Huang also highlighted NVIDIA's "simulation-first" approach, showing off a digital twin of an entire warehouse facility with robots, workers, sensors, and automated logistics all operating in perfect synchronization. He said this AI "gym" demonstrates how modern computer graphics and simulation can accelerate automation across manufacturing, logistics, and robotics.

 

In the autonomous vehicle space, the company launched DRIVE Thor, its nextgen system-on-chip for powering self-driving cars, trucks, and robotaxis. Based on the new Thor GPU architecture, DRIVE Thor delivers 2X higher performance than its predecessor and will enable manufacturers to deploy autonomous driving capabilities more rapidly.

 

The product blitz shows NVIDIA is serious about maintaining its lead in the red hot artificial intelligence market. While AI chips from rivals like Cerebras and potential upstarts like Apple loom on the horizon, NVIDIA is leveraging its vertical software stack to entrench itself across key AI domains.

 

"We are truly in the era of AI, with foundational models ushering in a new age of robotics, autonomous systems, and industrial automation," said Marc Nager, an AI leadership executive at Deloitte Consulting. "NVIDIA's announcements around embodied AI models and platforms like GR00T and Thor could spark a new wave of innovation if the potential can be realized."

 

Several roboticists and analysts pointed out that creating human-level artificial general intelligence remains an immense challenge.

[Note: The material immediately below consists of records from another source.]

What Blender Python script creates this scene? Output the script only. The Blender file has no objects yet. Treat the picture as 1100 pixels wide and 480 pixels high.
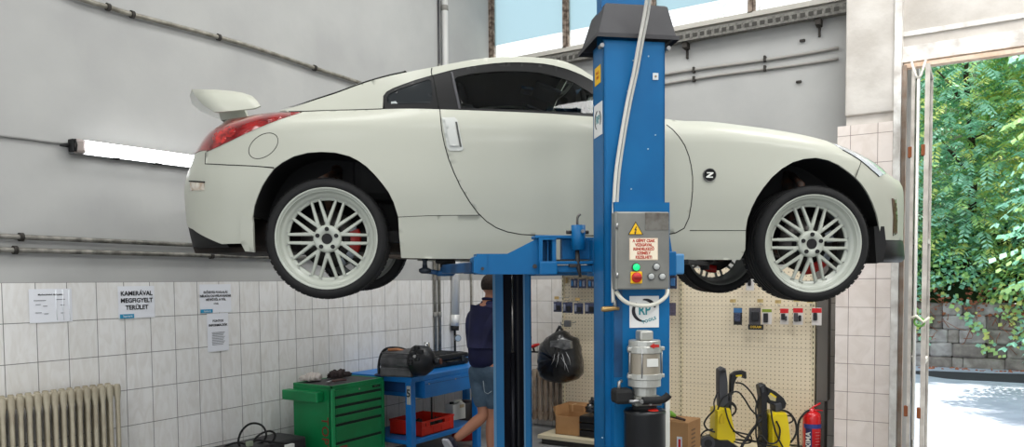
import bpy, bmesh, math, random
from mathutils import Vector, Matrix
from mathutils.geometry import delaunay_2d_cdt
random.seed(7)
PI = math.pi
scene = bpy.context.scene
col = scene.collection
def R(d): return math.radians(d)

# ------------------------------------------------------------------ camera
FPX, PX, PY, HCAM = 825.0, 540.0, 340.0, 1.72
YAW, PITCH, ROLL = R(32.2), R(2.67), R(0.5)
F0 = Vector((-math.sin(YAW), math.cos(YAW), 0)); R0 = Vector((math.cos(YAW), math.sin(YAW), 0))
FV = (F0*math.cos(PITCH) + Vector((0, 0, -math.sin(PITCH)))).normalized()
U0 = R0.cross(FV).normalized()
UV = U0*math.cos(ROLL) + R0*math.sin(ROLL)
RV = R0*math.cos(ROLL) - U0*math.sin(ROLL)
CP = Vector((0, 0, HCAM))
cam = bpy.data.cameras.new('camera'); cam_o = bpy.data.objects.new('camera', cam); col.objects.link(cam_o)
mm = Matrix((RV, UV, -FV)).transposed().to_4x4(); mm.translation = CP
cam_o.matrix_world = mm
cam.sensor_width = 36; cam.lens = FPX/1100*36
cam.shift_x = (550-PX)/1100; cam.shift_y = (PY-240)/1100
cam.clip_start = .05; cam.clip_end = 300
scene.camera = cam_o

def ray(x, y): return FV + RV*((x-PX)/FPX) - UV*((y-PY)/FPX)
def at(x, y, d): return CP + ray(x, y)*d
def hitw(x, y, axis, val):
    r = ray(x, y); t = (val-CP[axis])/r[axis]; return CP + r*t
def proj(p):
    v = p-CP; d = v.dot(FV); return PX+FPX*v.dot(RV)/d, PY-FPX*v.dot(UV)/d
class Frame:
    def __init__(s, o, x, y, z):
        m = Matrix((x, y, z)).transposed().to_4x4(); m.translation = o
        s.m = m; s.i = m.inverted()
    def hit(s, px, py, axis, val):
        o = s.i @ CP; d = (s.i.to_3x3() @ ray(px, py)); t = (val-o[axis])/d[axis]; return o + d*t
    def loc(s, p): return s.i @ p
    def wor(s, p): return s.m @ Vector(p)

# ------------------------------------------------------------------ materials
def lin(c):
    c = c/255.0
    return c/12.92 if c <= .04045 else ((c+.055)/1.055)**2.4
def rgb(r, g, b): return (lin(r), lin(g), lin(b), 1)
MATS = {}
def mat(name, c=(128, 128, 128), rough=.5, metal=0, emit=None, es=1, coat=0, var=0, vscale=6, bump=0, bscale=40, trans=0, alpha=1, spec=.5, dark=None, c2=None, ior=1.45, detail=4):
    if name in MATS: return MATS[name]
    m = bpy.data.materials.new(name); m.use_nodes = True; nt = m.node_tree; N = nt.nodes; L = nt.links
    b = N['Principled BSDF']
    base = rgb(*c); b.inputs['Base Color'].default_value = base
    b.inputs['Roughness'].default_value = rough; b.inputs['Metallic'].default_value = metal
    b.inputs['Coat Weight'].default_value = coat; b.inputs['Coat Roughness'].default_value = .12
    b.inputs['Specular IOR Level'].default_value = spec; b.inputs['IOR'].default_value = ior
    b.inputs['Transmission Weight'].default_value = trans
    if emit: b.inputs['Emission Color'].default_value = rgb(*emit); b.inputs['Emission Strength'].default_value = es
    if var or c2 or bump:
        tc = N.new('ShaderNodeTexCoord')
    if var or c2:
        n = N.new('ShaderNodeTexNoise'); n.inputs['Scale'].default_value = vscale; n.inputs['Detail'].default_value = detail
        L.new(tc.outputs['Object'], n.inputs['Vector'])
        cr = N.new('ShaderNodeValToRGB')
        d = rgb(*c2) if c2 else tuple([max(0, k*(1-var)) for k in base[:3]])+(1,)
        cr.color_ramp.elements[0].position = .35; cr.color_ramp.elements[0].color = d
        cr.color_ramp.elements[1].position = .65; cr.color_ramp.elements[1].color = base
        L.new(n.outputs['Fac'], cr.inputs['Fac']); L.new(cr.outputs['Color'], b.inputs['Base Color'])
    if bump:
        n2 = N.new('ShaderNodeTexNoise'); n2.inputs['Scale'].default_value = bscale; n2.inputs['Detail'].default_value = 3
        L.new(tc.outputs['Object'], n2.inputs['Vector'])
        bp = N.new('ShaderNodeBump'); bp.inputs['Strength'].default_value = bump; bp.inputs['Distance'].default_value = .01
        L.new(n2.outputs['Fac'], bp.inputs['Height']); L.new(bp.outputs['Normal'], b.inputs['Normal'])
    MATS[name] = m
    return m
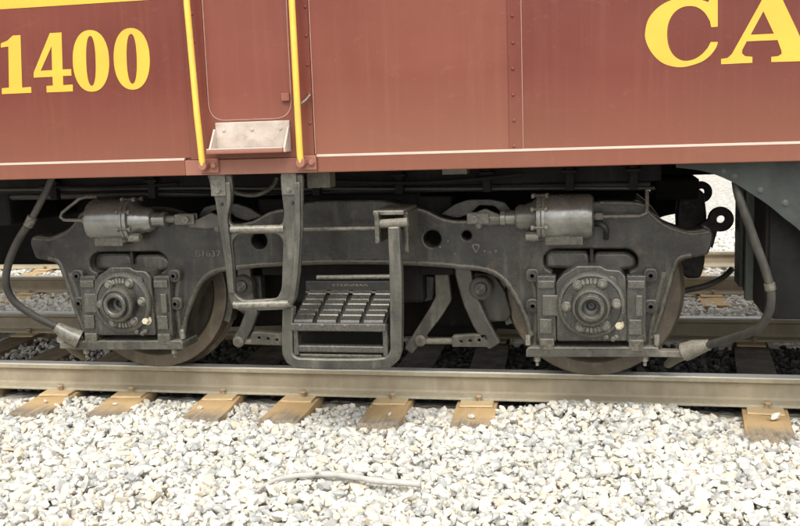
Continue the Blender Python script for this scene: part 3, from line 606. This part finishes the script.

General AI that can match the broad reasoning and problem-solving abilities of humans has been a long-standing goal that has proven elusive so far.

 

But by fusing fields like large language models, robotics, and accelerated computing, NVIDIA is betting it can pioneer the path to artificial general intelligence. And this week's torrent of product releases shows the company putting massive technical muscle behind that moonshot goal.